BAGHDAD 00003860 003 OF 003


14. (U) The Agriculture Committee participants represented a
cross-section of agricultural leaders and subject matter
experts. They address challenges and opportunities in soil
and water resources, agronomy, animal husbandry, energy
resources, and agri-business. Committee members discussed
strategies to overcome obstacles inhibiting progress in the
agriculture sector, as well as plans to "create an
environment whereby farmers will be encouraged to resume
their profession and prosper" given the improved security
situation in Anbar.
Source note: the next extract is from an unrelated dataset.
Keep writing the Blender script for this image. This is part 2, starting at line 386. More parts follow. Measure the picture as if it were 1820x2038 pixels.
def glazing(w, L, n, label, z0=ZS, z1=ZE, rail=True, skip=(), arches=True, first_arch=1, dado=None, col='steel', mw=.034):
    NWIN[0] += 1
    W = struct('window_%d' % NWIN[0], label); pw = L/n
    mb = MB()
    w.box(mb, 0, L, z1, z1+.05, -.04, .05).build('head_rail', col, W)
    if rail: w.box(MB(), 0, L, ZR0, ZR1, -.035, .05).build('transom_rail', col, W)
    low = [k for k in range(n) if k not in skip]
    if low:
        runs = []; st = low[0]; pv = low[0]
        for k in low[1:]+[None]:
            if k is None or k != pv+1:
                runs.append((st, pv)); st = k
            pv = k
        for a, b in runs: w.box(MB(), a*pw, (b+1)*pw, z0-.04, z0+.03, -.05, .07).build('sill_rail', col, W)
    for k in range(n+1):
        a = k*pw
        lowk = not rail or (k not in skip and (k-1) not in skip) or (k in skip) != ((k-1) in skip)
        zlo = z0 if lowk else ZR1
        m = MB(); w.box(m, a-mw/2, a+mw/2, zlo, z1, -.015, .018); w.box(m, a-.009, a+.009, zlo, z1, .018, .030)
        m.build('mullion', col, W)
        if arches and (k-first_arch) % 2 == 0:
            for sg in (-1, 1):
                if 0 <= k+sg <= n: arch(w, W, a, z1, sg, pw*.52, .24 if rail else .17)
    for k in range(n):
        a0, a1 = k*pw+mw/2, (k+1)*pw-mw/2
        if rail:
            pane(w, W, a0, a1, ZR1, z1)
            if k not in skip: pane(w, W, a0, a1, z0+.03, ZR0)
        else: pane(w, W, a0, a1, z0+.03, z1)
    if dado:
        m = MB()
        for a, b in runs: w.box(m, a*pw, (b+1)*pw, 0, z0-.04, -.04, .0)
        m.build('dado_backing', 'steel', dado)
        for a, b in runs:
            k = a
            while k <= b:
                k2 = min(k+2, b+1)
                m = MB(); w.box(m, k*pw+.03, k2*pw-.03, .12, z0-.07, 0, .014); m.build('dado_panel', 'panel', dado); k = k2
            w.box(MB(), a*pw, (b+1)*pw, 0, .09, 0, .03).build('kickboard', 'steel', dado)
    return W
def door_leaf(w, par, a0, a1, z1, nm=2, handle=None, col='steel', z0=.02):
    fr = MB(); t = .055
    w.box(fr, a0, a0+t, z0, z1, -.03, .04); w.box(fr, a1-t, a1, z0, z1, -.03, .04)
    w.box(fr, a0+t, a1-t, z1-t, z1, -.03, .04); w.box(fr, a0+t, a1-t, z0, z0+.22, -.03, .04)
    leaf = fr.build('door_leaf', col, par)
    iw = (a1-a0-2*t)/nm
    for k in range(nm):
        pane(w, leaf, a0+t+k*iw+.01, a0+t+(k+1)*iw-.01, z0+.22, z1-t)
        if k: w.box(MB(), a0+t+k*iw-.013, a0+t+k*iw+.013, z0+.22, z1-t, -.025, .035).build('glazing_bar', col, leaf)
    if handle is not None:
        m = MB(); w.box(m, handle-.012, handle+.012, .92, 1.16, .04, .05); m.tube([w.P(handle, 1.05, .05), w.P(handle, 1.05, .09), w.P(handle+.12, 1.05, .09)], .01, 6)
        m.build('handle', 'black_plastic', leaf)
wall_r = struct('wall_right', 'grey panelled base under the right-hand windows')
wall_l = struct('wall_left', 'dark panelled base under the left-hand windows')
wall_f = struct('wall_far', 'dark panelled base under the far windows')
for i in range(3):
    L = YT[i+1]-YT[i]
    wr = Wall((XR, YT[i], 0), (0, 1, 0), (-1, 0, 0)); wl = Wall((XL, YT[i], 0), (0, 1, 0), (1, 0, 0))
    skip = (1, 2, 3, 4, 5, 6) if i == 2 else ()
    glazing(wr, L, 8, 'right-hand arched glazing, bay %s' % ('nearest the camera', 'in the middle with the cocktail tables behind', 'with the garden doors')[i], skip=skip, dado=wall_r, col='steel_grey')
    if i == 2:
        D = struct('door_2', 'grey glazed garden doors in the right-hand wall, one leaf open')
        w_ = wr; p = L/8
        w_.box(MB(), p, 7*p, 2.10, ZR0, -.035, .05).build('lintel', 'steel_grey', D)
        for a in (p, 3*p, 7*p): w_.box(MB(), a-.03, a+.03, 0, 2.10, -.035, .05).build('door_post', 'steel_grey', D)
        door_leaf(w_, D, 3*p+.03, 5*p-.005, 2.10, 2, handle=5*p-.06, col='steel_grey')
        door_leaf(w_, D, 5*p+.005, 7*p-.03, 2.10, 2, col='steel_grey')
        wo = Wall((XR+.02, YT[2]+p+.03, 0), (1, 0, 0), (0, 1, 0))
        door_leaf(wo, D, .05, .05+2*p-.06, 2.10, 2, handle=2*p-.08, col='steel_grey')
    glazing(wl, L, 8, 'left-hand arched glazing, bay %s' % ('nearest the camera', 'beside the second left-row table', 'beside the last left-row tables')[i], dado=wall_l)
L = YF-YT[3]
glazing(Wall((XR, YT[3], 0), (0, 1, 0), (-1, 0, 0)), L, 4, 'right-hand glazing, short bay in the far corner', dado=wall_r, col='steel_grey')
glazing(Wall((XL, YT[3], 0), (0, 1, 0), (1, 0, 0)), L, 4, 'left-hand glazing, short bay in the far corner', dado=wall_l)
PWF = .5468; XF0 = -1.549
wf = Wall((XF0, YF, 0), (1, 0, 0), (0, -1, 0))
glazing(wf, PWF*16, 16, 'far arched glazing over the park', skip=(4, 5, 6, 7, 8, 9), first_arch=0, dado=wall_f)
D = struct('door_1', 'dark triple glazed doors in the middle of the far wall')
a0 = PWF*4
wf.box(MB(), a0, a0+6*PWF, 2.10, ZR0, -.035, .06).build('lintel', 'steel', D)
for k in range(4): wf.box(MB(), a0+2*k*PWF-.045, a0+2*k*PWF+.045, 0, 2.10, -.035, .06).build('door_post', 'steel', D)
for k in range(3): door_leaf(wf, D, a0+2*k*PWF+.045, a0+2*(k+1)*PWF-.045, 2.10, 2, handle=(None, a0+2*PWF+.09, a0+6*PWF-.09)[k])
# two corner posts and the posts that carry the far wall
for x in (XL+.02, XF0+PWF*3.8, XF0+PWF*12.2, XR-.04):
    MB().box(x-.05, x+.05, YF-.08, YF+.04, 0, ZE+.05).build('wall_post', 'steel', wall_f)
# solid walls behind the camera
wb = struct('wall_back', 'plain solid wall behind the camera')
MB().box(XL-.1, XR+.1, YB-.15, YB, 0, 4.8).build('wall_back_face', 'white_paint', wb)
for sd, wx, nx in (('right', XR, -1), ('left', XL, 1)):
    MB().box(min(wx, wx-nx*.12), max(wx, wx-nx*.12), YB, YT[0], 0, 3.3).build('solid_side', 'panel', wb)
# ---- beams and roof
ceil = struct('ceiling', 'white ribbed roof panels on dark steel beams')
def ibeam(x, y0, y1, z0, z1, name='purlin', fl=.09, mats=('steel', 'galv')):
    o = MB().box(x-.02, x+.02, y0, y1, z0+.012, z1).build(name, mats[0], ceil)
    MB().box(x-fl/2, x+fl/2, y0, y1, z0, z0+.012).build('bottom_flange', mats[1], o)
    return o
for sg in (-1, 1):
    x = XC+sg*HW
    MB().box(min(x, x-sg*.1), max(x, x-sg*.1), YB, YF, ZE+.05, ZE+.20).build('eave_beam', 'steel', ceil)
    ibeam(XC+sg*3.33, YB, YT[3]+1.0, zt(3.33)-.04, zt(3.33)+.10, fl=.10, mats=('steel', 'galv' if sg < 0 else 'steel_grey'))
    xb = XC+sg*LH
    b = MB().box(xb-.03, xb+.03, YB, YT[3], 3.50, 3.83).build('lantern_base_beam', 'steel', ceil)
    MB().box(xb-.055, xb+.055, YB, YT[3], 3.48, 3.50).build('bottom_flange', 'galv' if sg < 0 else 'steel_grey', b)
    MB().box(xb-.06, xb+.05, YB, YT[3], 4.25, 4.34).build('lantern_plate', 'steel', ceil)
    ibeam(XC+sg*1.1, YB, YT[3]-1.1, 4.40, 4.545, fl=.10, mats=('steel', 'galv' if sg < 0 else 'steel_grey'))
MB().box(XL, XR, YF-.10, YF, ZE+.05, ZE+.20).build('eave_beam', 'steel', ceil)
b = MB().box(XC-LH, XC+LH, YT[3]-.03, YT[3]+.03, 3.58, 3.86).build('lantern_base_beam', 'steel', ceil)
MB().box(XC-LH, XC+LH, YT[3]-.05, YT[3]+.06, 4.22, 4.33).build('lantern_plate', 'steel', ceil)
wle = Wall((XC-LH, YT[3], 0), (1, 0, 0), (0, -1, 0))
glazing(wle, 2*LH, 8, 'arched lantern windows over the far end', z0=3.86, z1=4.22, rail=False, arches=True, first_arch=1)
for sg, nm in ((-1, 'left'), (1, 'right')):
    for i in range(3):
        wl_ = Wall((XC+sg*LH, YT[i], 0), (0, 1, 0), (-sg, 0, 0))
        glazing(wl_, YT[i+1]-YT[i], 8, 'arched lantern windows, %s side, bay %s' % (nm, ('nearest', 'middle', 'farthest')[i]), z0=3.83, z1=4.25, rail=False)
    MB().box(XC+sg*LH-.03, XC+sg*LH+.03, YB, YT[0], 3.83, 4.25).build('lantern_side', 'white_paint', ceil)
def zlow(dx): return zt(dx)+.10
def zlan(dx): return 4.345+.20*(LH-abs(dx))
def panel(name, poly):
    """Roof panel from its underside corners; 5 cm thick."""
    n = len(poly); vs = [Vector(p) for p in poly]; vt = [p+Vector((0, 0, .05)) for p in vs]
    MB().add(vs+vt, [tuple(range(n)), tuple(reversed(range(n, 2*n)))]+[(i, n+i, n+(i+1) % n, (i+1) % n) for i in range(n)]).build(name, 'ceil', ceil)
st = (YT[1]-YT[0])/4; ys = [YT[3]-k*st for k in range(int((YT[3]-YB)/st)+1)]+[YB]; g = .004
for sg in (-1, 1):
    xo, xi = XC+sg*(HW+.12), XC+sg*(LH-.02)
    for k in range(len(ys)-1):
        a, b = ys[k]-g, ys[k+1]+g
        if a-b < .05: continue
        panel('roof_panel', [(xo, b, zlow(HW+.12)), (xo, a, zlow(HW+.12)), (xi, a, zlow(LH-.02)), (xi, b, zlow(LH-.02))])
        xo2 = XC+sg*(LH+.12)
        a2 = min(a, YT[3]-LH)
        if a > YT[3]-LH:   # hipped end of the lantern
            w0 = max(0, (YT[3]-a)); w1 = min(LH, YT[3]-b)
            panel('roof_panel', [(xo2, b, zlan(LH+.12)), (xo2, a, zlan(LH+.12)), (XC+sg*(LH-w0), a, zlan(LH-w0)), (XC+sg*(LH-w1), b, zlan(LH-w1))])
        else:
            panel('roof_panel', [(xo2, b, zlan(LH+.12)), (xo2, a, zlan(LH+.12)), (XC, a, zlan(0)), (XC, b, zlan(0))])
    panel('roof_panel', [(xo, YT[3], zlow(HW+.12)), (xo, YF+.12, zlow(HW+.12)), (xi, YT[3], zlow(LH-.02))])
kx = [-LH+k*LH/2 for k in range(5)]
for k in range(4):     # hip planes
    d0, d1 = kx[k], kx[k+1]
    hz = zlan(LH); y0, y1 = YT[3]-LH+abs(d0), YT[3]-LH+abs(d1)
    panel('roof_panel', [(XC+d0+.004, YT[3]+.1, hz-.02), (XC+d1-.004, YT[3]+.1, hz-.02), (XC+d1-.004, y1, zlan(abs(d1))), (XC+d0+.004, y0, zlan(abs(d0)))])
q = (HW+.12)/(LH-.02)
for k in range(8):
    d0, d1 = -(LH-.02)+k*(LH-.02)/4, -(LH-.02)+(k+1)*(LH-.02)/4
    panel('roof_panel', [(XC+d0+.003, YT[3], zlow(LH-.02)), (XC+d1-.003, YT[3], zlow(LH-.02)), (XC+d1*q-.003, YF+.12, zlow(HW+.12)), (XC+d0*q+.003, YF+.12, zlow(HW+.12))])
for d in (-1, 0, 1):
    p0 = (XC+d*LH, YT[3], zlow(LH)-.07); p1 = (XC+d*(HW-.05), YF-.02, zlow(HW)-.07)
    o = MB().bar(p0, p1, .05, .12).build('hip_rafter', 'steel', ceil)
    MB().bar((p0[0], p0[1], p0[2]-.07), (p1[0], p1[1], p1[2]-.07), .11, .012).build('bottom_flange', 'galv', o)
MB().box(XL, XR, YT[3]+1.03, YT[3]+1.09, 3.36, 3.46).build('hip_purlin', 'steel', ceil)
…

Participants also focused on the
importance of providing information and other resources to
farmers and the agricultural workforce to boost productivity.

Economic Development

15. (U) The Economic Development Committee identified the
need to obtain additional capital from the GOI and financial
institutions; the need for a consumer protection initiative;
the development of alternative energy sources; and greater
clarity in investment laws. The committee also discussed the
negative consequences of a "brain drain" from Anbar Province,
noting that many educated professionals had left the
province. The committee identified specific projects critical
to economic development, including the re-start of the K-3
refinery in Haditha; the upgrade of the Haditha power
station; the development of organic waste power stations;
securing GOI funding for state-owned enterprises, and to
support micro-enterprise and a women's employment program. It
also recommended the development of environmental "green
zones" around major cities.

SAI Boycott

16. (SBU) While the conference was underway, Sheikh Ahmad Abu
Risha, the leader of the Awakening Council of Iraq, sent a
letter to the PC Chairman announcing that the SAI would
boycott the event on grounds it was not consulted during the
planning. There were an estimated seven SAI members
attending the conference. Ahmad also called for the PC
Chair's ouster and announced that SAI members of the
Provincial Council would suspend their activities with that
body (reftel). SAI conference-goers participated
sporadically, but generally stayed away from working groups.